Notable Quotes & Memorable Moments
- On Sales and Motivation: “The answer to everything isn’t ‘more dials’ or 'more emails.' Screaming into the void isn’t effective.” (16:45)
- On Pricing Objections: “What if I give you a 15% discount? Like, what is it about 15%? … If you don’t perceive you have a problem, it doesn’t matter how cheap my solution is.” (31:20)
- On Messaging: “We are just wee-wee-ing all over our prospects… we're talking about wee-wee, we're talking about dog feces—this is my talent!” (39:48)
- On Changing Your Approach: “You might have the best damn raincoat in the world, but if it’s $100 and my umbrella is free, that’s a tough thing to overcome—unless you show me the cost of my current way.” (41:25)
- On the Cold Email “Pervert” Exercise: “I read cold emails from sellers all the time. Most look like, ‘At Jen’s Packable Raincoat Company we’re revolutionizing...’ It’s just all features, all about us. And this is what we need to stop.” (41:05)
- On Collaborative Messaging: “I have yet to work with an organization who’s gone through these four questions and hasn’t come out better on the other side.” (43:00)
Segment Timestamps
- [03:19] – Jen’s entrance, personal story (rescue dogs, context for speech)
- [05:33] – Framing the “common enemy” (buyer status quo)
- [10:15] – The “Shiny Object Era” explained
- [18:00] – Why buyers opt out (status quo wins)

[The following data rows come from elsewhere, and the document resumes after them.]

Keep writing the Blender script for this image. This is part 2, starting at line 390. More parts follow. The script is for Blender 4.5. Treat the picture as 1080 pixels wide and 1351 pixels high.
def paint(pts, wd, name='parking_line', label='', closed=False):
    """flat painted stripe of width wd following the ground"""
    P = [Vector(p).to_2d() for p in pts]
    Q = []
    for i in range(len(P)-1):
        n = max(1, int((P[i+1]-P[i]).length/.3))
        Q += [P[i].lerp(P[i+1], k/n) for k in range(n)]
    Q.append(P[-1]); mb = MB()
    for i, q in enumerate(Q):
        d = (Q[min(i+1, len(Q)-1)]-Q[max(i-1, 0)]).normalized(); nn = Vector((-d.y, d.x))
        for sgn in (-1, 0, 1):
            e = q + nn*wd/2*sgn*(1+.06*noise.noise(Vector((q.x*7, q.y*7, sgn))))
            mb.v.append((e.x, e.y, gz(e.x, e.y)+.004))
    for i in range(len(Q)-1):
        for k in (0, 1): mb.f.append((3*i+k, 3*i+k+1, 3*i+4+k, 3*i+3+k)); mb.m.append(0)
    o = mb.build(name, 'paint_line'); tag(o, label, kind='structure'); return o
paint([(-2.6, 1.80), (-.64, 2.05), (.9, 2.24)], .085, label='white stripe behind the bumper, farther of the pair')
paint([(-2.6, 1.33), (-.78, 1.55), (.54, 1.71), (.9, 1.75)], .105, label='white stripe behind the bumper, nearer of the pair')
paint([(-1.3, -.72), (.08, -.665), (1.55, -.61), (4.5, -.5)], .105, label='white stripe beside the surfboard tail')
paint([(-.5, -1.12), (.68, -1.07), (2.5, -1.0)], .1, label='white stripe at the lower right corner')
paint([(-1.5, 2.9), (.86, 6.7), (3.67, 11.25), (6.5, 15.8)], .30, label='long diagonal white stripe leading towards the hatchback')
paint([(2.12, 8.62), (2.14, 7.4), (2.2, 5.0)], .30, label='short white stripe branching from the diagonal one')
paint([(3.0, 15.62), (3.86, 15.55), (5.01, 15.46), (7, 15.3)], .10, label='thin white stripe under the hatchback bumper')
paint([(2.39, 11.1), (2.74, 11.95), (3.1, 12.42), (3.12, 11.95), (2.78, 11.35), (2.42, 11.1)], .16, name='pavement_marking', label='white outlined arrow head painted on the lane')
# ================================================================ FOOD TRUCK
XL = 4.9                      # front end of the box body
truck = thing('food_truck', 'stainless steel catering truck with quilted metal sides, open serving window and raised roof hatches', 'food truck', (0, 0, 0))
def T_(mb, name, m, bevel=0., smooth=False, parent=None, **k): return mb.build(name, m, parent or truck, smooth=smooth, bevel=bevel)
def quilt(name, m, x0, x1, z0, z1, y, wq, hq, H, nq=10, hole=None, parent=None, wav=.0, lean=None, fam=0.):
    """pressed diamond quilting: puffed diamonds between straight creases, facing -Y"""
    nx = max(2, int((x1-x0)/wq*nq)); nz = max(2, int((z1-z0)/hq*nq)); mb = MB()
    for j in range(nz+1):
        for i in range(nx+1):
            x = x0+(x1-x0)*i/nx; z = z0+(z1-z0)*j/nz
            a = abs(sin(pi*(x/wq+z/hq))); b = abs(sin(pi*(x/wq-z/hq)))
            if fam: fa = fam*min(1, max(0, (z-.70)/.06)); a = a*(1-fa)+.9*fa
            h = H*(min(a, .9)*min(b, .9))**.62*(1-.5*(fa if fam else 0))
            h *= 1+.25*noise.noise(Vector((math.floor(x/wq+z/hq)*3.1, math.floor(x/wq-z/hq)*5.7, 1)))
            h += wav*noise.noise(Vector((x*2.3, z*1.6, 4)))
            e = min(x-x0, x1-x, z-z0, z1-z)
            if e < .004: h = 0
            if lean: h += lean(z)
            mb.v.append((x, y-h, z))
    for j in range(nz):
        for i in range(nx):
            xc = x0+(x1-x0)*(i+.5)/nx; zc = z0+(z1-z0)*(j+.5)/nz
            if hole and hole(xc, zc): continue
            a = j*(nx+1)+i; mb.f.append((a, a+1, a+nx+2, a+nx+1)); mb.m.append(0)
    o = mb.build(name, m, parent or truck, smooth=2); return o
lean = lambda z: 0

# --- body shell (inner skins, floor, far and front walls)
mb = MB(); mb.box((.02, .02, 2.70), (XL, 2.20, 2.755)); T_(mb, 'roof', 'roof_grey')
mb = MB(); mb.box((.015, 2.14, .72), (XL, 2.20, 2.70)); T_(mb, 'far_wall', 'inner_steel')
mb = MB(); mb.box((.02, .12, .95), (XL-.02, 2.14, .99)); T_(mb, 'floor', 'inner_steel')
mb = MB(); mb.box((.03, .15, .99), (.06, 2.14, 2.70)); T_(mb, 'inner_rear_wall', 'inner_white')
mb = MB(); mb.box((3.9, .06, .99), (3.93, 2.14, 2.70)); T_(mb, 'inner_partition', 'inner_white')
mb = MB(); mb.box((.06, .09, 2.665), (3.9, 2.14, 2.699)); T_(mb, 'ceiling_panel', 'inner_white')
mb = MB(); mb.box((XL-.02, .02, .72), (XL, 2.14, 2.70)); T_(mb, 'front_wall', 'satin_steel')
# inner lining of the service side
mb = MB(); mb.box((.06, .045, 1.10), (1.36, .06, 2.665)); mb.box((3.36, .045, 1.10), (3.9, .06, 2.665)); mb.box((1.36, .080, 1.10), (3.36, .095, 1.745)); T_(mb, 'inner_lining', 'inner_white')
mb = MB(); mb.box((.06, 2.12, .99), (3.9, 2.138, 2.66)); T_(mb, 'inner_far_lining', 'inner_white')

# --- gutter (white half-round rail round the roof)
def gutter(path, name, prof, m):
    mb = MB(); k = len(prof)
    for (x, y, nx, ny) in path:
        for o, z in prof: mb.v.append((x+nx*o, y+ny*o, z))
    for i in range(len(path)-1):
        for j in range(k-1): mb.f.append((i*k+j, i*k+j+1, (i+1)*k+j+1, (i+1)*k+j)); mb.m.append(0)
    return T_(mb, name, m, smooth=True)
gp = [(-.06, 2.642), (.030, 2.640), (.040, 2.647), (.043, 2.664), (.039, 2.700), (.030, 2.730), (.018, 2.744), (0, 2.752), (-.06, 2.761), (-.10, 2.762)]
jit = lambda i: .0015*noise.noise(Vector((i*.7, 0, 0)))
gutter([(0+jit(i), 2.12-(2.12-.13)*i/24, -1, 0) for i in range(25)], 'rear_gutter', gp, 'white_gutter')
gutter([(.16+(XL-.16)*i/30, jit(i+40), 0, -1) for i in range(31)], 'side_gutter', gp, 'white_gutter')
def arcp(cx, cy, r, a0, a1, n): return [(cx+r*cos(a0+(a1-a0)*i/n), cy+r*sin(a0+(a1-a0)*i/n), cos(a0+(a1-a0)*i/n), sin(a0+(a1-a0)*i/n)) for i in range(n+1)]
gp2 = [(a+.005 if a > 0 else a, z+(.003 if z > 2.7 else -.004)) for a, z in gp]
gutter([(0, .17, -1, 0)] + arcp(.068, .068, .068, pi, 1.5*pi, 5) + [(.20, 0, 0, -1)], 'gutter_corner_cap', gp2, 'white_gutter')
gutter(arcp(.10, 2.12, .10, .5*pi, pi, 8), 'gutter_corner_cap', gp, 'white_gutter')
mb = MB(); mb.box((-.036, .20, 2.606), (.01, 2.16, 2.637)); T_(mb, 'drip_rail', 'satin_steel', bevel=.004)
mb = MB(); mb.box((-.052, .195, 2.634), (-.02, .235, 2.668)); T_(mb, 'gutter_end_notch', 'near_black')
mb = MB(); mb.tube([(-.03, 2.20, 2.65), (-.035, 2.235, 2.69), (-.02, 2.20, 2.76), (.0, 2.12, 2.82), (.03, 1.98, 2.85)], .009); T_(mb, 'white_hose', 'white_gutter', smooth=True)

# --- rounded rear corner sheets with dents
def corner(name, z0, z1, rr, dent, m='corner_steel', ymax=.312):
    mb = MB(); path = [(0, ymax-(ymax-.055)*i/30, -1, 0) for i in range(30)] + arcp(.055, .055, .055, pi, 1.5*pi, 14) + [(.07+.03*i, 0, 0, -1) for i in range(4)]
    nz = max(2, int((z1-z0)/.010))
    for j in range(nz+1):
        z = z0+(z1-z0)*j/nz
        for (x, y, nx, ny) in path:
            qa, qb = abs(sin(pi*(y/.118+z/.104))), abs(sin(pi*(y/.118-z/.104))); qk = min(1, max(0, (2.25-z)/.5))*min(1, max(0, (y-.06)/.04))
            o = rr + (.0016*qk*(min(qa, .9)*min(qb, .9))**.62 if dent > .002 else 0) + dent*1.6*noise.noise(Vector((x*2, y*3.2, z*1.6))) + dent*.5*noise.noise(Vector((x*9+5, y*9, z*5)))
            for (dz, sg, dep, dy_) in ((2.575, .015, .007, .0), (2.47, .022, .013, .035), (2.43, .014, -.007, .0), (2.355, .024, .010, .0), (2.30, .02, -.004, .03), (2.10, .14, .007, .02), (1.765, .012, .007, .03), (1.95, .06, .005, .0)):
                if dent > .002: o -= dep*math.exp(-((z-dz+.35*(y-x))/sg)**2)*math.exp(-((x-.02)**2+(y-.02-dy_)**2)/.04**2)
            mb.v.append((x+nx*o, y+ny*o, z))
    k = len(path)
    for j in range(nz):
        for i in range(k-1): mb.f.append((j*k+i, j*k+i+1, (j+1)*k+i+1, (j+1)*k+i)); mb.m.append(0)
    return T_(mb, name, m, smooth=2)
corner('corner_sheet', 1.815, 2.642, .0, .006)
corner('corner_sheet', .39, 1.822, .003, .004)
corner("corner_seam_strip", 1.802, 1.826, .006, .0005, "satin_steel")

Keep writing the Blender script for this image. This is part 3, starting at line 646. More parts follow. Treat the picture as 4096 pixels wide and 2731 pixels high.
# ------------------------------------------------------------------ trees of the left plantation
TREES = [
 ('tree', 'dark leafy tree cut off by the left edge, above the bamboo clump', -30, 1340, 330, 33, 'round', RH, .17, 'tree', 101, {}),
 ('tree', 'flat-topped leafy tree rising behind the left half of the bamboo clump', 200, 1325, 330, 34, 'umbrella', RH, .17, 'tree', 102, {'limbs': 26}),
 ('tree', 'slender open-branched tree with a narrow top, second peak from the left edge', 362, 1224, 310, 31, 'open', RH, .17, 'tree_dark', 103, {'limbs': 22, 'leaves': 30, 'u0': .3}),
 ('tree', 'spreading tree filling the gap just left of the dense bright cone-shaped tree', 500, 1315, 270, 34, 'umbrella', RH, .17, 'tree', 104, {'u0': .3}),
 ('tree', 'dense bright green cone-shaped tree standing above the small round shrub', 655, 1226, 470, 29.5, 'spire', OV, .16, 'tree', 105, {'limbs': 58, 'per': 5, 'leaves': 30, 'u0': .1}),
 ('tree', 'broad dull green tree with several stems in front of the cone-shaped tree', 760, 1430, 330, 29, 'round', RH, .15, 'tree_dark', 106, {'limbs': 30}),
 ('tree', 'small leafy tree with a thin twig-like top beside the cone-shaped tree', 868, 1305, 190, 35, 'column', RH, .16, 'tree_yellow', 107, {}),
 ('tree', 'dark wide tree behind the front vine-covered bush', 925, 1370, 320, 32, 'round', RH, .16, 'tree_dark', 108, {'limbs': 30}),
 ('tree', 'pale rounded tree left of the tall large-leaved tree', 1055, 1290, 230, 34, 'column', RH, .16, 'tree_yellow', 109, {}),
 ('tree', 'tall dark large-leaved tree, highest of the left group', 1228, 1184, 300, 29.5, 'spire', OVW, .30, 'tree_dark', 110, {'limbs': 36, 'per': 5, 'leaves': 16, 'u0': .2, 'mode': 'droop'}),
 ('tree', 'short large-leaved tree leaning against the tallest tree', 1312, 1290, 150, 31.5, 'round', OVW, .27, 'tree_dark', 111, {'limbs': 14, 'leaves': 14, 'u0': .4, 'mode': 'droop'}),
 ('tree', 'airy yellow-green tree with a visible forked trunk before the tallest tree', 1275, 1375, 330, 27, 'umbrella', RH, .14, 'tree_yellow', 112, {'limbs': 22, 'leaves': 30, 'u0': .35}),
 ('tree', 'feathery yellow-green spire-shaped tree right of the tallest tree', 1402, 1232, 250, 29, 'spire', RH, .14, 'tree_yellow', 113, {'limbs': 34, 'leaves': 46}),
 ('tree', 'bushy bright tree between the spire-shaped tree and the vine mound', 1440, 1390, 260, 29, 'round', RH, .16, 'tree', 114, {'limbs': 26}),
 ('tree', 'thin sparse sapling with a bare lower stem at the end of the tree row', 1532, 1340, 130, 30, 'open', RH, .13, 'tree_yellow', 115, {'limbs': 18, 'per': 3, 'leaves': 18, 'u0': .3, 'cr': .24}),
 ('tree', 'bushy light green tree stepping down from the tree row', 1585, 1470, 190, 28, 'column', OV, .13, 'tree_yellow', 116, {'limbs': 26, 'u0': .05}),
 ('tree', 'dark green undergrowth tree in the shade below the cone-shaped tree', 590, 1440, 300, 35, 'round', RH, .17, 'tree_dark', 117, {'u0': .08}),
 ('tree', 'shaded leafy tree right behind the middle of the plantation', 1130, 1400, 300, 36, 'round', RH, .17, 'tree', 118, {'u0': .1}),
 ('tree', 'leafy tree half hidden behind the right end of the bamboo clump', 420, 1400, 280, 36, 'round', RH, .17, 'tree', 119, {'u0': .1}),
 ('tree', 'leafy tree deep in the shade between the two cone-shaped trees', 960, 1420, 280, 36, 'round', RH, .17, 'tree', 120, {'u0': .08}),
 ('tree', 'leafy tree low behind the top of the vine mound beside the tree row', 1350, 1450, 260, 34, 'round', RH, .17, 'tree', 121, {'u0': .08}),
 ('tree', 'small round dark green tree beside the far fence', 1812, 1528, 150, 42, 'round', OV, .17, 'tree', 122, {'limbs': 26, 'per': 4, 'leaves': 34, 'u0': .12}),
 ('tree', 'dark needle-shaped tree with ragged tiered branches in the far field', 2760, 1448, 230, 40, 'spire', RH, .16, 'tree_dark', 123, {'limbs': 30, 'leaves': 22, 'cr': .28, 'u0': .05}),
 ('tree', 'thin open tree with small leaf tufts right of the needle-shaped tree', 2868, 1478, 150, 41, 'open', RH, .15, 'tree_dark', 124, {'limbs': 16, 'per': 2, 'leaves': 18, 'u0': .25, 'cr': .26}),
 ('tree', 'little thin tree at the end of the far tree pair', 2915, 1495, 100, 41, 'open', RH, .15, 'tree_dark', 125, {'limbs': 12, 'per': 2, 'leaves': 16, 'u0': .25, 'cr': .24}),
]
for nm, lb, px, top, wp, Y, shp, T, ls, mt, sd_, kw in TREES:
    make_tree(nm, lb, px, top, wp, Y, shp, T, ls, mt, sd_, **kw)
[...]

- [27:00] – Loss reasons, blaming marketing/sales
- [34:00] – Closed-Lost Audit ($0 Exercise #1)
- [39:40] – “Wee-wee” messaging problem, perceptual curiosity ($0 Exercise #2)
- [43:00] – Collaborative email read-aloud exercise
- [44:30] – Session wraps; Q&A intro
Actionable Takeaways
- Audit your pipeline: Size and frame the true status quo problem together with sales.
- Rethink outreach: Create curiosity; focus on helping prospects see why their current approach is costing more than they realize.
- Cross-team exercises: Run loss audits and cold email workshops with sales, marketing, and product teams together for better alignment.
- Stop “wee-wee” emails: Make messaging about the prospect’s reality, not your own features.
Jen Allen-Knuth’s session reframes pipeline and outbound as a joint marketing and sales challenge: stop blaming each other, align on the status quo as the real enemy, and change your messaging and activities to create genuine urgency—without spending more.
For session slides or further details, Jen offered to share via email after the event.